CARNOUSTIE, Scotland – Following a breakthough season during which he won twice and collected the PGA Tour Rookie of the Year Award, Xander Schauffele concedes his sophomore campaign has been less than stellar, but that could all change on Sunday at The Open.

Schauffele followed a second-round 66 with a 67 on Saturday to take a share of the 9-under-par lead with Jordan Spieth and Kevin Kisner.

Although he hasn’t won in 2018, he did finish runner-up at The Players and tied for sixth at the U.S. Open, two of the year’s toughest tests.

Full-field scores from the 147th Open Championship

Full coverage of the 147th Open Championship

“Growing up, I always hit it well and played well in tough conditions,” Schauffele said. “I wasn't the guy to shoot 61. I was the guy to shoot like 70 when it was playing really hard.”

Sunday’s pairing could make things even more challenging when he’ll head out in the day’s final tee time with Spieth, the defending champion.

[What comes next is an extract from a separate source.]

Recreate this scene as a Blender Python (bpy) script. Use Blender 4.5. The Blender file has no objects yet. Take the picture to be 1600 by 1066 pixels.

But being the underdog in a pairing, like he was on Saturday alongside Rory McIlroy, is not a problem.

“All the guys I've talked to said, 'Live it up while you can, fly under the radar,'” he said. “Today I played in front of what you call Rory's crowd and guys were just yelling all the time, even while he's trying to putt, and he had to step off a few times. No one was yelling at me while I was putting. So I kind of enjoy just hanging back and relaxing.”